MATERIAL =>
:::

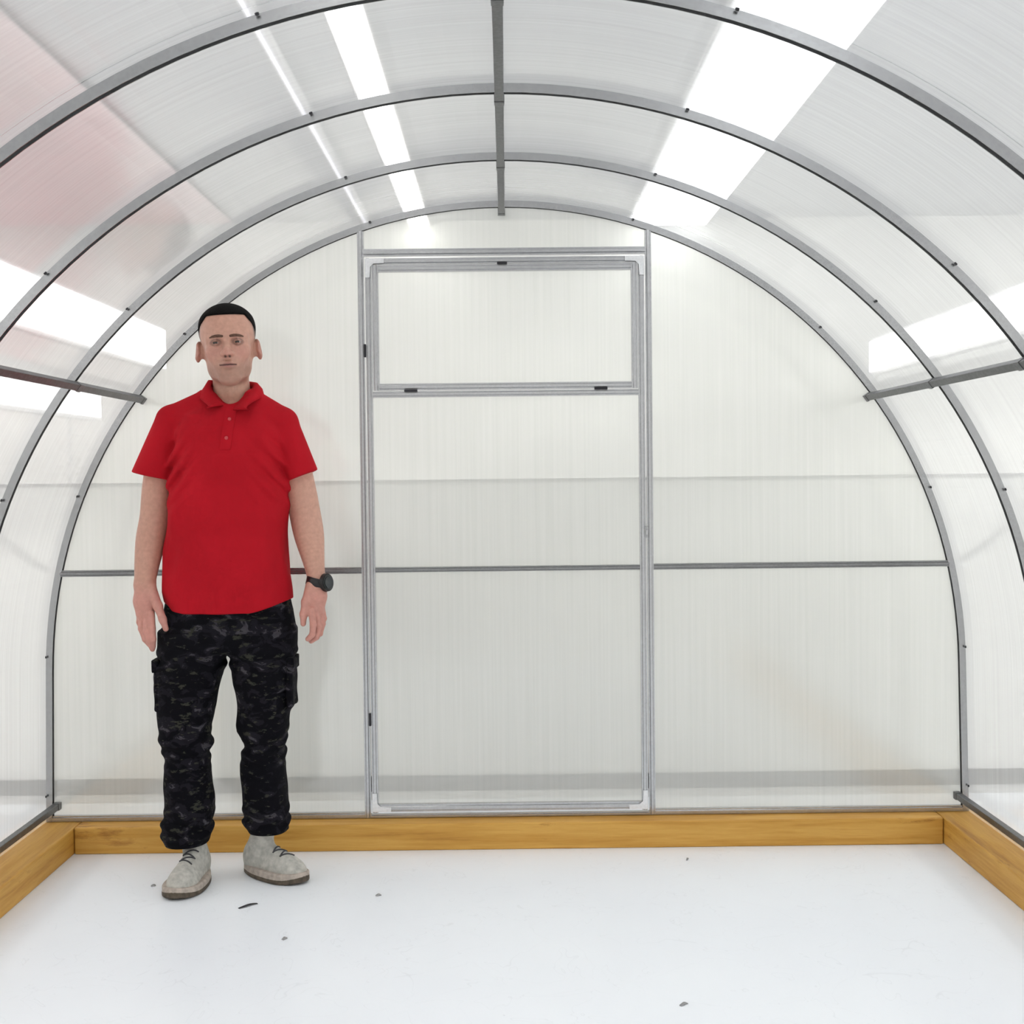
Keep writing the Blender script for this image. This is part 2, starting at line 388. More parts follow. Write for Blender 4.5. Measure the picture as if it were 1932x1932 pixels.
# ------------------------------------------------------------------ end wall
wall = empty('wall_back', (0, 0, 0)); tag(wall, 'flat end wall of polycarbonate panels in a steel frame', 'end wall', kind='structure')
XL0, XL1, XR0, XR1 = -0.4625, -0.4425, 0.4575, 0.4775      # gable posts
def z_arch(x):
    x = abs(x)
    for (xa, za), (xb, zb) in zip(HALF[:-1], HALF[1:]):
        if xa <= x <= xb: return za + (zb-za)*(x-xa)/max(xb-xa, 1e-9)
    return HALF[-1][1]
YP = 0.0215                      # the panels sit just behind the frame tubes
def gable_panel(name, xa, xb, zbot):
    """panel under the arch between xa and xb"""
    top = []
    OUT = offset(0.012)
    for x, z in OUT:
        if xa < x < xb and z > zbot: top.append((x, z))
    def zt(x):
        for p, q in zip(OUT[:-1], OUT[1:]):
            if min(p[0], q[0]) <= x <= max(p[0], q[0]): return p[1] + (q[1]-p[1])*(x-p[0])/max(q[0]-p[0], 1e-9) if abs(q[0]-p[0]) > 1e-9 else p[1]
        return zbot
    ring = [(xa, zbot)] if xa > -1.4 else []
    if xa > -1.4: ring.append((xa, zt(xa)))
    else: ring.append((OUT[0][0], zbot))
    ring += top
    if xb < 1.4: ring += [(xb, zt(xb)), (xb, zbot)]
    else: ring.append((OUT[-1][0], zbot))
    n = len(ring)
    v = [(x, YP, z) for x, z in ring] + [(x, YP+0.004, z) for x, z in ring]
    f = [tuple(range(n)), tuple(range(2*n-1, n-1, -1))] + [(i, (i+1) % n, n+(i+1) % n, n+i) for i in range(n)]
    o = mesh_obj(name, v, f, [M_PC_WALL, M_SKIN_OUT], wall, midx=[0]+[1]*(n+1))
    bm = bmesh.new(); bm.from_mesh(o.data); bmesh.ops.recalc_face_normals(bm, faces=bm.faces[:]); bm.to_mesh(o.data); bm.free()
    return o
gable_panel('side_panel', -1.6, -0.4530, TZ+0.001)
gable_panel('side_panel', 0.4680, 1.6, TZ+0.001)
gable_panel('top_panel', -0.4528, 0.4678, 1.905)
B = 0.0012
bar('upright_post', XL0, XL1, 0.0, 0.020, TZ+0.0015, z_arch(XL0)+0.004, M_ALU, wall, bevel=B)
bar('upright_post', XR0, XR1, 0.0, 0.020, TZ+0.0015, z_arch(XR1)+0.004, M_ALU, wall, bevel=B)
bar('header_rail', XL1, XR0, 0.0, 0.020, 1.8935, 1.9165, M_ALU, wall, bevel=B)
bar('sill_rail', -1.471, XL0, 0.0, 0.020, TZ+0.001, TZ+0.019, M_ALU, wall, bevel=B)
bar('sill_rail', XL1, XR0, 0.0, 0.020, TZ+0.001, TZ+0.0125, M_ALU, wall, bevel=B)
bar('sill_rail', XR1, 1.471, 0.0, 0.020, TZ+0.001, TZ+0.019, M_ALU, wall, bevel=B)
bar('crossbar', -1.431, XL0, 0.0, 0.020, 0.878, 0.898, M_STEEL_MID, wall, bevel=B)
bar('crossbar', XR1, 1.429, 0.0, 0.020, 0.880, 0.899, M_STEEL_MID, wall, bevel=B)

# ------------------------------------------------------------------ door with a vent flap
door = empty('door_1', (0.0075, 0.0, TZ)); tag(door, 'narrow polycarbonate door in a bright metal frame with an upper vent', 'door', kind='structure')
doff = (0.0075, 0.0, TZ)
DL0, DL1, DR0, DR1 = -0.4385, -0.4185, 0.4335, 0.4535
DYa, DYb = -0.006, 0.014
def dbox(name, *a, parent=door, off=doff, bevel=B): return (bar if name in ('stile', 'rail') else box)(name, *a, parent, bevel, off)
dbox('stile', DL0, DL1, DYa, DYb, 0.104, 1.886, M_ALU)
dbox('stile', DR0, DR1, DYa, DYb, 0.104, 1.886, M_ALU)
dbox('rail', DL1, DR0, DYa, DYb, 1.866, 1.886, M_ALU)
dbox('rail', DL1, DR0, DYa, DYb, 1.442, 1.462, M_ALU)
dbox('rail', DL1, DR0, DYa, DYb, 0.881, 0.897, M_STEEL_MID)
dbox('rail', DL1, DR0, DYa, DYb, 0.106, 0.131, M_ALU)
def sheet(name, x0, x1, y0, z0, z1, parent, off):
    o = box(name, x0, x1, y0, y0+0.004, z0, z1, M_PC_WALL, parent, off=off)
    o.data.materials.append(M_SKIN_OUT)
    for p in o.data.polygons: p.material_index = 0 if p.normal.y < -0.5 else 1
    return o
sheet('door_panel', DL0+0.006, DR1-0.006, DYb+0.0005, 0.110, 1.455, door, doff)
vent = empty('vent_flap', (0, 0, 0)); vent.parent = door; vent.location = (0, 0, 1.464-TZ)
voff = (0.0075, 0, 1.464)
VY0, VY1 = -0.008, 0.012
for nm, a in (('flap_stile', (DL1+0.002, DL1+0.022, VY0, VY1, 1.464, 1.864)), ('flap_stile', (DR0-0.022, DR0-0.002, VY0, VY1, 1.464, 1.864)),
              ('flap_rail', (DL1+0.022, DR0-0.022, VY0, VY1, 1.842, 1.864)), ('flap_rail', (DL1+0.022, DR0-0.022, VY0, VY1, 1.464, 1.486))):
    bar(nm, *a, M_ALU, vent, B, voff)
sheet('flap_panel', DL1+0.008, DR0-0.008, VY1+0.0005, 1.470, 1.858, vent, voff)
def hinge(x, z, w, h, y, parent, off):
    box('hinge', x-w/2, x+w/2, y-0.006, y+0.001, z-h/2, z+h/2, M_DARK, parent, 0.001, off)
hinge(-0.296, 1.463, 0.042, 0.008, VY0, vent, voff)
hinge(0.312, 1.464, 0.042, 0.008, VY0, vent, voff)
box('latch', -0.016, 0.016, VY0-0.006, VY0, 1.862, 1.870, M_DARK, vent, 0.001, voff)
for z in (1.592, 0.408):
    dbox('hinge', -0.4445, -0.4375, DYa-0.006, DYa+0.001, z-0.021, z+0.021, M_DARK)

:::

YOUR INSTRUCTIONS => Output the material word for word, omitting its pictures.

SOLUTION =>
Keep writing the Blender script for this image. This is part 2, starting at line 388. More parts follow. Write for Blender 4.5. Measure the picture as if it were 1932x1932 pixels.
# ------------------------------------------------------------------ end wall
wall = empty('wall_back', (0, 0, 0)); tag(wall, 'flat end wall of polycarbonate panels in a steel frame', 'end wall', kind='structure')
XL0, XL1, XR0, XR1 = -0.4625, -0.4425, 0.4575, 0.4775      # gable posts
def z_arch(x):
    x = abs(x)
    for (xa, za), (xb, zb) in zip(HALF[:-1], HALF[1:]):
        if xa <= x <= xb: return za + (zb-za)*(x-xa)/max(xb-xa, 1e-9)
    return HALF[-1][1]
YP = 0.0215                      # the panels sit just behind the frame tubes
def gable_panel(name, xa, xb, zbot):
    """panel under the arch between xa and xb"""
    top = []
    OUT = offset(0.012)
    for x, z in OUT:
        if xa < x < xb and z > zbot: top.append((x, z))
    def zt(x):
        for p, q in zip(OUT[:-1], OUT[1:]):
            if min(p[0], q[0]) <= x <= max(p[0], q[0]): return p[1] + (q[1]-p[1])*(x-p[0])/max(q[0]-p[0], 1e-9) if abs(q[0]-p[0]) > 1e-9 else p[1]
        return zbot
    ring = [(xa, zbot)] if xa > -1.4 else []
    if xa > -1.4: ring.append((xa, zt(xa)))
    else: ring.append((OUT[0][0], zbot))
    ring += top
    if xb < 1.4: ring += [(xb, zt(xb)), (xb, zbot)]
    else: ring.append((OUT[-1][0], zbot))
    n = len(ring)
    v = [(x, YP, z) for x, z in ring] + [(x, YP+0.004, z) for x, z in ring]
    f = [tuple(range(n)), tuple(range(2*n-1, n-1, -1))] + [(i, (i+1) % n, n+(i+1) % n, n+i) for i in range(n)]
    o = mesh_obj(name, v, f, [M_PC_WALL, M_SKIN_OUT], wall, midx=[0]+[1]*(n+1))
    bm = bmesh.new(); bm.from_mesh(o.data); bmesh.ops.recalc_face_normals(bm, faces=bm.faces[:]); bm.to_mesh(o.data); bm.free()
    return o
gable_panel('side_panel', -1.6, -0.4530, TZ+0.001)
gable_panel('side_panel', 0.4680, 1.6, TZ+0.001)
gable_panel('top_panel', -0.4528, 0.4678, 1.905)
B = 0.0012
bar('upright_post', XL0, XL1, 0.0, 0.020, TZ+0.0015, z_arch(XL0)+0.004, M_ALU, wall, bevel=B)
bar('upright_post', XR0, XR1, 0.0, 0.020, TZ+0.0015, z_arch(XR1)+0.004, M_ALU, wall, bevel=B)
bar('header_rail', XL1, XR0, 0.0, 0.020, 1.8935, 1.9165, M_ALU, wall, bevel=B)
bar('sill_rail', -1.471, XL0, 0.0, 0.020, TZ+0.001, TZ+0.019, M_ALU, wall, bevel=B)
bar('sill_rail', XL1, XR0, 0.0, 0.020, TZ+0.001, TZ+0.0125, M_ALU, wall, bevel=B)
bar('sill_rail', XR1, 1.471, 0.0, 0.020, TZ+0.001, TZ+0.019, M_ALU, wall, bevel=B)
bar('crossbar', -1.431, XL0, 0.0, 0.020, 0.878, 0.898, M_STEEL_MID, wall, bevel=B)
bar('crossbar', XR1, 1.429, 0.0, 0.020, 0.880, 0.899, M_STEEL_MID, wall, bevel=B)

# ------------------------------------------------------------------ door with a vent flap
door = empty('door_1', (0.0075, 0.0, TZ)); tag(door, 'narrow polycarbonate door in a bright metal frame with an upper vent', 'door', kind='structure')
doff = (0.0075, 0.0, TZ)
DL0, DL1, DR0, DR1 = -0.4385, -0.4185, 0.4335, 0.4535
DYa, DYb = -0.006, 0.014
def dbox(name, *a, parent=door, off=doff, bevel=B): return (bar if name in ('stile', 'rail') else box)(name, *a, parent, bevel, off)
dbox('stile', DL0, DL1, DYa, DYb, 0.104, 1.886, M_ALU)
dbox('stile', DR0, DR1, DYa, DYb, 0.104, 1.886, M_ALU)
dbox('rail', DL1, DR0, DYa, DYb, 1.866, 1.886, M_ALU)
dbox('rail', DL1, DR0, DYa, DYb, 1.442, 1.462, M_ALU)
dbox('rail', DL1, DR0, DYa, DYb, 0.881, 0.897, M_STEEL_MID)
dbox('rail', DL1, DR0, DYa, DYb, 0.106, 0.131, M_ALU)
def sheet(name, x0, x1, y0, z0, z1, parent, off):
    o = box(name, x0, x1, y0, y0+0.004, z0, z1, M_PC_WALL, parent, off=off)
    o.data.materials.append(M_SKIN_OUT)
    for p in o.data.polygons: p.material_index = 0 if p.normal.y < -0.5 else 1
    return o
sheet('door_panel', DL0+0.006, DR1-0.006, DYb+0.0005, 0.110, 1.455, door, doff)
vent = empty('vent_flap', (0, 0, 0)); vent.parent = door; vent.location = (0, 0, 1.464-TZ)
voff = (0.0075, 0, 1.464)
VY0, VY1 = -0.008, 0.012
for nm, a in (('flap_stile', (DL1+0.002, DL1+0.022, VY0, VY1, 1.464, 1.864)), ('flap_stile', (DR0-0.022, DR0-0.002, VY0, VY1, 1.464, 1.864)),
              ('flap_rail', (DL1+0.022, DR0-0.022, VY0, VY1, 1.842, 1.864)), ('flap_rail', (DL1+0.022, DR0-0.022, VY0, VY1, 1.464, 1.486))):
    bar(nm, *a, M_ALU, vent, B, voff)
sheet('flap_panel', DL1+0.008, DR0-0.008, VY1+0.0005, 1.470, 1.858, vent, voff)
def hinge(x, z, w, h, y, parent, off):
    box('hinge', x-w/2, x+w/2, y-0.006, y+0.001, z-h/2, z+h/2, M_DARK, parent, 0.001, off)
hinge(-0.296, 1.463, 0.042, 0.008, VY0, vent, voff)
hinge(0.312, 1.464, 0.042, 0.008, VY0, vent, voff)
box('latch', -0.016, 0.016, VY0-0.006, VY0, 1.862, 1.870, M_DARK, vent, 0.001, voff)
for z in (1.592, 0.408):
    dbox('hinge', -0.4445, -0.4375, DYa-0.006, DYa+0.001, z-0.021, z+0.021, M_DARK)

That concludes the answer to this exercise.